Yo cambiaba en el quiosco solo tebeos de Hazañas Bélicas, porque tenía un amigo que tenía una colección completa de El Capitán Trueno, El Jabato, Mortadelo y Filemón y otros títulos que ya no recuerdo. Este privilegiado amigo, Rafael, era sobrino del gran pintor Andrés Abraido del Rey, aunque yo no sabía que era un gran pintor, parece que todavía no del todo reconocido, pero sí que me gustaban los cuadros que adornaban toda la casa; me gustaban, pero no sabía por qué ni nadie me lo explicó. ^Pues, señor, las muchas tardes que íbamos a su casa, sobre todo durante el buen tiempo, solíamos pasarlas en una habitación que daba al patio trasero donde cuatro compañeros se pasaban las horas muertas jugando a las cartas, mientras yo me devoraba colecciones completas de tebeos. Mi sobrino Juan diría que eran "comics", que le apasionan y tiene muchísimos, pero no, no eran comics, eran tebeos.

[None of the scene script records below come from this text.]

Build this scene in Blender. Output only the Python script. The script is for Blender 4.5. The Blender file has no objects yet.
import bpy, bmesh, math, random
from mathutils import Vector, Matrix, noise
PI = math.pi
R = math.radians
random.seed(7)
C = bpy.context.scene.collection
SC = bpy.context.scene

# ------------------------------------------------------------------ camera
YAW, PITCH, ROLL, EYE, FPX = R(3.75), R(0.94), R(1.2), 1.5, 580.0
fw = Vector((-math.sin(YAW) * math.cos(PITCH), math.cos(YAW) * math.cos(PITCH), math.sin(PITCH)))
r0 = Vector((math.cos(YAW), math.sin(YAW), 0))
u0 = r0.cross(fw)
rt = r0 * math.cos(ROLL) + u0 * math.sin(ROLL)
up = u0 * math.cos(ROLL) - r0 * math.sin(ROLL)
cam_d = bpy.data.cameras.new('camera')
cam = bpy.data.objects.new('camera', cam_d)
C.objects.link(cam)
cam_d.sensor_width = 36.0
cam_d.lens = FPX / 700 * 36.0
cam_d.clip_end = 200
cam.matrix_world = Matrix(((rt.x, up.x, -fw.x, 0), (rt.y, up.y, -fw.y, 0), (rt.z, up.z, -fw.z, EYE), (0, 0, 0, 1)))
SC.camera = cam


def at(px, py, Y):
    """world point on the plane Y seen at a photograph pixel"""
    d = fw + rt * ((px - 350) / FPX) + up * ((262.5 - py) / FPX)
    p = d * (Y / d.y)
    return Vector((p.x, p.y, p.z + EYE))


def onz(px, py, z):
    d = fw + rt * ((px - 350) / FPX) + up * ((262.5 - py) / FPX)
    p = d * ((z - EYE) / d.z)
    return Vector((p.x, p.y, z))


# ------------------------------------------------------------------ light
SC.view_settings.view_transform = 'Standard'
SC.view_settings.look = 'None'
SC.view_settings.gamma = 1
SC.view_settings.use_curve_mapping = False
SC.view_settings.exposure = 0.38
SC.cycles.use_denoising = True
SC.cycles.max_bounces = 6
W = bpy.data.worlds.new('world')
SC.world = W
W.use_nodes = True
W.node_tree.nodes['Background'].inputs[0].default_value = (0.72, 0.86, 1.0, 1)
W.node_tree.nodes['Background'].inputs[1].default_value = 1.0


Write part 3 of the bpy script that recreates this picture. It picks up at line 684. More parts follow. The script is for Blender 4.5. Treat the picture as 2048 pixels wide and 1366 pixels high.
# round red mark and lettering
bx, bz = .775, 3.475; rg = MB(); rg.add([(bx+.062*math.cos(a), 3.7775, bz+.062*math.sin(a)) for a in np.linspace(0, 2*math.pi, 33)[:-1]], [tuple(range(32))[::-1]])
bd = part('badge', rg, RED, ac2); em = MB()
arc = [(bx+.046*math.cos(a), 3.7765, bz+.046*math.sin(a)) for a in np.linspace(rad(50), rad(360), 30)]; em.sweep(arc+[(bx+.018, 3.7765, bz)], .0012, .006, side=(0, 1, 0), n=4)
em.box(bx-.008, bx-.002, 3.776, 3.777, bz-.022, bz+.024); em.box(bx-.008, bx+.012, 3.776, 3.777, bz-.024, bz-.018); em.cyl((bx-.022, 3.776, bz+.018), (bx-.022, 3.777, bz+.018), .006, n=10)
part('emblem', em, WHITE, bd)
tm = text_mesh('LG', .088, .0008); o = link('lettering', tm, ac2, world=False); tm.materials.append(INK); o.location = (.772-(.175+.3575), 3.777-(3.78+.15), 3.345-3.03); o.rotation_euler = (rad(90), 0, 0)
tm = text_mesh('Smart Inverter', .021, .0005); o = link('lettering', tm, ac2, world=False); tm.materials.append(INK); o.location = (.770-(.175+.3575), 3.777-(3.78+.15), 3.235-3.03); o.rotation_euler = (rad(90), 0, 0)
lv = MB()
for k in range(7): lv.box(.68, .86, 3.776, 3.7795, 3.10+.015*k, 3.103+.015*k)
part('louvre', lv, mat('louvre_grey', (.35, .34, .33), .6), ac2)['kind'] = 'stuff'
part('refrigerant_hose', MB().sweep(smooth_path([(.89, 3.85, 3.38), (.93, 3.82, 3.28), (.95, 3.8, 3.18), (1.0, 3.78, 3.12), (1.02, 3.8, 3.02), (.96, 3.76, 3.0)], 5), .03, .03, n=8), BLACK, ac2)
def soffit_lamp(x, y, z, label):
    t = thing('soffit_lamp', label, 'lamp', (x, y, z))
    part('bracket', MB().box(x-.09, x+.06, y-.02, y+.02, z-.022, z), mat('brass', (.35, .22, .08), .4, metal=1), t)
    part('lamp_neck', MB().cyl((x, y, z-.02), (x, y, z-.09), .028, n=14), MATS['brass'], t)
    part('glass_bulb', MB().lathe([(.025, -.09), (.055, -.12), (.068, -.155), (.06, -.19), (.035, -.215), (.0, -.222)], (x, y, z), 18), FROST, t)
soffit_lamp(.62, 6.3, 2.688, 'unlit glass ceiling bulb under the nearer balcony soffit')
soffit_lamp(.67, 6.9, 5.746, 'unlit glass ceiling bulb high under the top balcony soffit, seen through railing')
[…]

Hay un recuerdo que emerge nítidamente en mi memoria, pero creo que es un poco posterior, aunque no descarto que provenga ya de mis catorce o quince años. Me refiero a la escucha semiclandestina, en la radio de válvulas Frandcis, que se fabricaba exclusivamente para la Guardia Civil, de dos emisoras que nos traían alguna información de la situación política de España, censurada totalmente en la prensa y radio oficiales: Radio Paris y Radio Pirenaica. Cuatro objetos presidían la sala de estar de mi casa: la imagen del Sagrado Corazón de Jesús, que todavía conservo; el mueble de la radio, con sus teclas y sus botones, desgraciadamente desaparecida y sustituida por varias radios de transistores y, más tarde, por el aparato de TV en color que pude comprarles a mis padres con mi primer sueldo de maestro; el reloj de pared regalo de bodas de mis abuelos a mis padres, cuya maquinaria Junghans llevó mi padre a reparar a un relojero de cuyo nombre no quiero acordarme, porque se la quedó con la excusa de que no tenía arreglo y nos endilgó una maquinaria electrónica insulsa, impidiéndonos la posibilidad de darle cuerda y cuidarlo; por último, una máquina de coser Alfa, que imagino era copia de la alemana Singer, y a la que mi madre sacó buen rendimiento. Andando el tiempo, la Singer de mi abuela Amparo pasó a mi propiedad cuando heredamos la casa familiar en Malva, de mis abuelos maternos, Gregorio, alias Gregorín, de la saga de "los gallegos" y Amparo Mateos, familia directa de la actual hematóloga Mariví Mateos, investigadora del mieloma múltiple de fama mundial.
En fin, acabo de darme cuenta de que he cerrado el bucle del tiempo, uniendo en una cabriola el pasado y el presente?Cosas de la memoria personal, necesariamente subjetiva, manque complementaria de otras memorias.